London - Paul Willis could not have been more clear. “It's my opinion that the senior management of the company are very precise people. They are very honest people, very direct people. I know these gentlemen. I know them quite well. I find it implausible this is a deliberate intent to mislead people.”
That was three weeks ago, when Willis, head of Volkswagen in the UK, appeared before the Commons Environmental Audit Committee. The MPs wanted to know about the extent of the VW emissions-rigging scandal. As well as heaping praise on his colleagues, and apparently implying the deception was an unfortunate accident, Willis went on to say it was unlikely that further revelations would come out.
I don't know where Willis was yesterday morning, but presumably when the news broke that VW had reported irregularities in carbon dioxide emissions (previously they related to nitrogen oxides, or NOx), he must have been rocked to the core. That, though, has been the problem all along with this story: VW has wanted us to believe it's not so bad, that the cheating was confined to a handful of executives, that it's time for us all to renew our trust in the company and, as its ad puts it, to move on. Instead, another and altogether grimmer picture emerges.
There's been a sense in some quarters of wanting to side with VW, of wishing to retain trust in the manufacturer. It's as if the wrongdoing could turn out to be so enormous, so epic, that we would rather not attempt to grasp its scale. Plus, it exhibits a degree of cynicism that, even by greedy big business standards, is breathtaking. This was the duping of studies designed to make the planet a healthier, better place for future generations. And VW, that most wholesome of brands - maker of the family-friendly, cosy Golf - behaves otherwise.
WHERE DOES IT STOP?
Now we've got not one set of dubious pollution statistics, but two. To the 11 million vehicles affected, we can add another 800 000 - but, if the experience of the first revelations is repeated, that second number could go a lot higher. Certainly the financial markets thought so, sending shares down a further 10 percent.
What seized the investment analysts was the drip, drip of detail coming out of VW. This second discovery, the car giant said, was likely to cost €2bn (R30.3bn). But that's 4.1 times higher per vehicle than the first. In other words, this has the potential to be much worse. What also grabbed them was that, in its latest CO2 admission, VW said “the majority” of vehicles it relates to were diesel. So, in other words, it affects some petrol cars too. And that's a significant step because until now petrol cars were thought to be immune.

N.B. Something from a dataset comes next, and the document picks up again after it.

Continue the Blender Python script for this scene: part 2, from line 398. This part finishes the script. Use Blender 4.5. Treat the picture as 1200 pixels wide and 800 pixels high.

It really should not be like this. We live in an age when we're constantly assured that transparency is all, in which corporations invest fortunes in making themselves appear open, clean and concerned. Yet here is one of the smartest firms of all, one that in so many respects was an industry leader, falling back upon blandishments, being economical with the truth, and relying on the slow feed of opaque statements to divert us from the full horror.
It was obvious from day one that this was no one-off incident, and was unlikely to be confined to one or two executives. The “defeat device” - they even had a name for it - was so fiendishly clever that it appears it must have been created deliberately and sanctioned from the very top.
WHY THEY CHEATED
When VW came to design the smaller VW diesel models they used what's called a “lean NOx trap”. Why? Because it's cheaper to install and takes up less space than the alternatives used by rivals. The VW version does not require a tank for urea, the chemical that is added in the other systems to break down NOx.
Here's the rub: the scaled-back VW type affected the vehicle's fuel consumption and acceleration. So someone came up with a solution: the lean trap was switched off when the car was being driven normally but would turn on when it was going through an emissions test. They replicated the conditions of the examination in a piece of software, so the trap kicked in and emissions plummeted. And here's the important bit for the rest of us, who must share the Earth with VW and its products: with the trap turned off, a car on an open road was emitting NOx 40 times the permitted limit.
There's an adage in business that rears up time and again whenever a company is found to have been playing dirty: when it sounds too good to be true, it probably is. Other car manufacturers could not understand how VW was able to pass the emissions tests with the lean NOx trap; now they know why.
BEFORE WE MOVE ON
VW would like us to accept that the defeat device was the creation of a small group of engineers and software developers at its Wolfsburg headquarters. That may be so. They may very well have had the idea. But did they authorise its execution and implementation? Were they able to spend millions on the device - because that's what its development and application would have cost - and alter the design of a vehicle, without seeking permission from higher up? And this speculation, don't forget, concerns NOx. We've barely started with CO2.
So far, a handful of employees have faced suspension. If Willis is correct, they will be reinstated. I suspect he's wrong, and they will be far from the last. VW, it's clear, should tell us the truth, the whole truth and nothing but the truth. Only then can we, not they, make up our minds about what has occurred. Only then, can VW be allowed to move on.